Na última semana, Sanders dedicou especial atenção em conquistar os eleitores afro-americanos. Na quarta-feira, o democrata se encontrou com o reverendo Al Sharpton, um dos mais importante ativistas dos direitos civis nos EUA, em um tradicional restaurante no Harlem, em Nova York. Após o encontro, o reverendo afirmou ao site The Hill que Sanders não o havia convencido de que seu projeto de bem-estar social será capaz de combater os efeitos do racismo na desigualdade social. Na quinta-feira, o Comitê de Ação Política (PAC) do Caucus Negro do Congresso (CBC) americano, por sua vez, anunciou apoio a Hillary. 

Segundo os especialistas, esse é o momento da campanha em que os candidatos falam a seus mais fiéis eleitores. Sanders provoca Hillary, acusando-a de não ser progressista o bastante. Ela, por sua vez, tenta assumir posições que a ajudem em novembro, mas a deixam vulnerável aos ataques de que não é liberal o bastante, diz Bowler. “O movimento Occupy parece não ter tido a mesma persistência do Tea Party (movimento de extrema direita republicana). Mas as pessoas do Occupy são as pessoas de Sanders”, afirma o cientista político. 

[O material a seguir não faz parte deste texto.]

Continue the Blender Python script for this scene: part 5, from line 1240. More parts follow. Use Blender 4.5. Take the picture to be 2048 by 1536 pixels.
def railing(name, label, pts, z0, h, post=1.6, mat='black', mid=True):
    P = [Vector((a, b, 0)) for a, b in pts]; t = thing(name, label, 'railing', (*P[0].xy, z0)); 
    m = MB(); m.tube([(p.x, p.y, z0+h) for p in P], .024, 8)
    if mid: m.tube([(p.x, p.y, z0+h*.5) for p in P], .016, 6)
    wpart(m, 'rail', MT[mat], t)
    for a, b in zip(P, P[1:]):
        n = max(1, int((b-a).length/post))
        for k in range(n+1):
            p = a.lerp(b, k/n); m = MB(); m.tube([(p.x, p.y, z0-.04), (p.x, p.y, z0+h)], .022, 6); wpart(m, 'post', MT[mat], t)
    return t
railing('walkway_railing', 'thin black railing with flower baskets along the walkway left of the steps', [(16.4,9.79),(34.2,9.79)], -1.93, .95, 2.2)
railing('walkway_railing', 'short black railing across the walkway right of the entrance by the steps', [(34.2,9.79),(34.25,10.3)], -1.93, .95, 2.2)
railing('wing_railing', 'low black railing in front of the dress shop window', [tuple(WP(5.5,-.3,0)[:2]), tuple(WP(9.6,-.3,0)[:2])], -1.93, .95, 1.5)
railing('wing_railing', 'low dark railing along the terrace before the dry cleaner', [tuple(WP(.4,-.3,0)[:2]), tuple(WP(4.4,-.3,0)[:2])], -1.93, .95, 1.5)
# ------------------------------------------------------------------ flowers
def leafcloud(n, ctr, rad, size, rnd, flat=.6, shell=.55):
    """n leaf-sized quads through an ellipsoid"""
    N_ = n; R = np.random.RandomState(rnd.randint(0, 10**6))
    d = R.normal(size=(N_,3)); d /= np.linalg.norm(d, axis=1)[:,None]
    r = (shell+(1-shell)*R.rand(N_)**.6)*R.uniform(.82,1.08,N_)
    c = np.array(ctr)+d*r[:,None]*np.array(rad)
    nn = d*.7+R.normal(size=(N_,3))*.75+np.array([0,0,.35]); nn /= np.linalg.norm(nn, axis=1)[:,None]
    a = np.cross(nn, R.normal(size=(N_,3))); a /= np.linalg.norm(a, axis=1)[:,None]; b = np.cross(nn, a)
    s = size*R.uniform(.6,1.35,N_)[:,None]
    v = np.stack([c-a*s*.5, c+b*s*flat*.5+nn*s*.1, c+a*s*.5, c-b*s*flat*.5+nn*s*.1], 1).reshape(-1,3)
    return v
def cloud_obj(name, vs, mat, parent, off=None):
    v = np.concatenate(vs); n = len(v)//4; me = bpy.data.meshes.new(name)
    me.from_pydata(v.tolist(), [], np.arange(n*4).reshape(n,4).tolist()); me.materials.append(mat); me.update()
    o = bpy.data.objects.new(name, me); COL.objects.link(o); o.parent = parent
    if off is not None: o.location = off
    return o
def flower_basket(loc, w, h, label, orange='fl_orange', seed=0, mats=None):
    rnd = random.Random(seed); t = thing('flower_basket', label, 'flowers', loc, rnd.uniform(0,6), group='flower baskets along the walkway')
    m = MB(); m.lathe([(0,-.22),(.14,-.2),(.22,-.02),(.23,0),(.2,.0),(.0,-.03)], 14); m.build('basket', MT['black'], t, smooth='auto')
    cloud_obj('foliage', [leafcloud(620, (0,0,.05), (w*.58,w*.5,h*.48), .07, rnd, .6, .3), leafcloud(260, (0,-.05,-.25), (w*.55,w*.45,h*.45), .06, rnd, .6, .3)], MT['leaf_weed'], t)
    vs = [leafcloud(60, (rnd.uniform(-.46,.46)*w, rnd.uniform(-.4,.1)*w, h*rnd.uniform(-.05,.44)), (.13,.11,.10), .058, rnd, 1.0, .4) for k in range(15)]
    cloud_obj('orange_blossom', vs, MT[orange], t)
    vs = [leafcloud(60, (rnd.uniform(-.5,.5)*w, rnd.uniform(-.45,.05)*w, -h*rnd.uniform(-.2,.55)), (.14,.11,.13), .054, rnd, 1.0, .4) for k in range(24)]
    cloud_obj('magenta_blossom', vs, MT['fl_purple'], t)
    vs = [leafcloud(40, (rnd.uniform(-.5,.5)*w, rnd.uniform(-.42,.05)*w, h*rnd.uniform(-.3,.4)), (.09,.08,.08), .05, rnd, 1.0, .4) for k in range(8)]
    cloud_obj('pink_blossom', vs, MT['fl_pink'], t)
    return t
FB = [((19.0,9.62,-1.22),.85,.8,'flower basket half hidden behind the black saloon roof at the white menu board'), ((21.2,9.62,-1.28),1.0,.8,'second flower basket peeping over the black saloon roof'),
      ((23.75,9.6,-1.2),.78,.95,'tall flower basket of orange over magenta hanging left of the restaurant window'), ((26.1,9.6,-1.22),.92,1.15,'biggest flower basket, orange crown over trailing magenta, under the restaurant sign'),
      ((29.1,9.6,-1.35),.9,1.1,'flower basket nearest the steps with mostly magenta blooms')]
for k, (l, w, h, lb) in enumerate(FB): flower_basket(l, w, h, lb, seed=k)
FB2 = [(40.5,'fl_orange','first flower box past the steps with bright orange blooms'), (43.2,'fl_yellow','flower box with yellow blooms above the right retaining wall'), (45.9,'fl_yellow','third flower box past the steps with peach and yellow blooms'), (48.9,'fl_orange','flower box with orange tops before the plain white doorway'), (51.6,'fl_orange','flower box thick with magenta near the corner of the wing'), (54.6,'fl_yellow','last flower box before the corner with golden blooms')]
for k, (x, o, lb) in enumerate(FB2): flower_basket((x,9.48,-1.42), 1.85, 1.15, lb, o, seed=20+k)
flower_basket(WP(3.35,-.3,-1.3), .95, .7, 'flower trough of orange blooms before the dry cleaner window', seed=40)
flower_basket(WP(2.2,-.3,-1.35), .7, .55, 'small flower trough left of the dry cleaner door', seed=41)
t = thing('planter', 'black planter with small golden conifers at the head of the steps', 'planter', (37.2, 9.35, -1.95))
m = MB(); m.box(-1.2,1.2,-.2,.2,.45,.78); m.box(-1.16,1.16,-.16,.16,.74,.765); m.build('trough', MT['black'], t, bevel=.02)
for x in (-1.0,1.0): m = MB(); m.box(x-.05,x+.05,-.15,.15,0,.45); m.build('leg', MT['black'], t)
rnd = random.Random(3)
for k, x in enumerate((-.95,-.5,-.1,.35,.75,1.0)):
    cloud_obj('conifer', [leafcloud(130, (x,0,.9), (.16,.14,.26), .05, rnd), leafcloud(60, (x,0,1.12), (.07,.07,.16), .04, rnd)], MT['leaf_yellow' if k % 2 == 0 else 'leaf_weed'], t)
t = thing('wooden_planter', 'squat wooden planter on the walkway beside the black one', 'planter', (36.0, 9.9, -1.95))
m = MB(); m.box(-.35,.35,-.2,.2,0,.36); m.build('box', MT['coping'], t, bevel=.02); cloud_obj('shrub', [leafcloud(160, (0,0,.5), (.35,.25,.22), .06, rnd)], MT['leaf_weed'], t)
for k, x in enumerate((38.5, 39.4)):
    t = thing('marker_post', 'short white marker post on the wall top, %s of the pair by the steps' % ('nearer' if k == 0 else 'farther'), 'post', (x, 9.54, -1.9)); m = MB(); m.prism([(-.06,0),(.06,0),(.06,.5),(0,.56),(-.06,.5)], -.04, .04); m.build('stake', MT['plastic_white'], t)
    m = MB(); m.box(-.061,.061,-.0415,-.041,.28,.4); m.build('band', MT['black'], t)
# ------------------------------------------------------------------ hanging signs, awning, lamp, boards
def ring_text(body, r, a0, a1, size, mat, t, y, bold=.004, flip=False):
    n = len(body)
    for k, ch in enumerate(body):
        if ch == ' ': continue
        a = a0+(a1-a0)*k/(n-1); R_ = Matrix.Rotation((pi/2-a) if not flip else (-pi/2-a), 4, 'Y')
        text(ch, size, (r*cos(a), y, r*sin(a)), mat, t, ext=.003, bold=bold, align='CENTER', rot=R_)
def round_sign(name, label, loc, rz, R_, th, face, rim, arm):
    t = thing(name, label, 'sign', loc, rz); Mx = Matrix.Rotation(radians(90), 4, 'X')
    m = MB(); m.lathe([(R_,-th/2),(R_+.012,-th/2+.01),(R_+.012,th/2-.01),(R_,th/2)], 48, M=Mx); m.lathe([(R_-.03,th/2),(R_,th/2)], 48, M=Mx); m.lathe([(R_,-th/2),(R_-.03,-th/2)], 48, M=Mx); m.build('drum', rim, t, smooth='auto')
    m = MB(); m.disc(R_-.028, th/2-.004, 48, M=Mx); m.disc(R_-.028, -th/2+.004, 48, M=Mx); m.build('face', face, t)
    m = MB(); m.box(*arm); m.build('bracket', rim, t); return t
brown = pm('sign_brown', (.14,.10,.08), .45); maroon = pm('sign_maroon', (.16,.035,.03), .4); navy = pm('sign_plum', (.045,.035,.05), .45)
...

No entanto, para Katy, o movimento não pode ser desprezado. Seu slogan – “Nós somos os 99%!” – criticava a distância entre a pequena parcela dos super-ricos americanos, que constituem 1% da população e os demais 99% foi determinante para a campanha presidencial do ano seguinte, entre Obama e Mitt Romney. Um vídeo no qual o republicano aparecia dizendo que 47% jamais votaria nele e apoiaria Obama por depender de pensões do governo foi imediatamente associado ao slogan e pode ter sido uma das causas de sua derrota.  Para a especialista, a retórica reverbera até hoje e mostrou ser importante para a atual campanha. “Está levando os jovens para Sanders e os trabalhadores brancos mais velhos para Trump”, diz ela.